U.S. Camel Corps - Origin

Origin

In 1836, Major George H. Crosman encouraged the United States Department of War to use camels for transportation in campaigns against Native Americans in Florida during the Seminole Wars because of their ability to survive on little food and water. His arguments won the attention of Senator Jefferson Davis. It was not until after the U.S.-Mexican War (1846–1848), when the US forces were required to campaign in arid and desert regions, that officials began to take the idea seriously.

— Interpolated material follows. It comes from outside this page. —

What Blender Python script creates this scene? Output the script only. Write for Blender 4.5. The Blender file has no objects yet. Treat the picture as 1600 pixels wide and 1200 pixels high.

Newly appointed as Secretary of War by President Franklin Pierce, Jefferson Davis found the Army needed to improve transportation in the southwestern US, which he and most observers thought a great desert. (The adventurer Josiah Harlan was lobbying for the Army to use camels.) The rough terrain and dry climate were considered too harsh for the horses and mules regularly used by the Army. Among those supporting the alternative mounts was Lt. Edward Fitzgerald Beale. When his unit had taken the arid southern route, it ran out of water, endangering both men and beasts, and was attacked by Apaches. Beale thought camels superior for transport in such an inhospitable landscape. He was influenced by reading Évariste Régis Huc's Recollections of a Journey Through Tartary, Thibet, and China in 1852, which extolled the camel's virtues. Ironically, camels originated in North America but had died out in their home continent due to hunting and climate change; their descendants survived only in Asia, Africa and in South America as llamas.

On March 3, 1855, the US Congress appropriated $30,000 for the project. Major Henry C. Wayne was assigned to procure the camels. On June 4, 1855, Wayne departed New York City on board the USS Supply, under the command of then-Lieutenant David Dixon Porter, a cousin of Beale.

The ship crossed the Atlantic Ocean, and arrived in Smyrna on January 30, 1856, where it loaded 21 (some reports say 31) camels. Two weeks later it departed with the camels and five handlers for the Gulf of Mexico. On April 29, 1856, the Supply arrived at Indianola, Texas. Large swells made the transferring the camels to a shallower draft ship for landing impossible; both ships had to go to the mouth of the Mississippi River to find calmer waters for the transfer. The Fashion arrived at Indianola and unloaded the camels on May 14, 1856. A second shipment of forty-one camels arrived on February 10, 1857.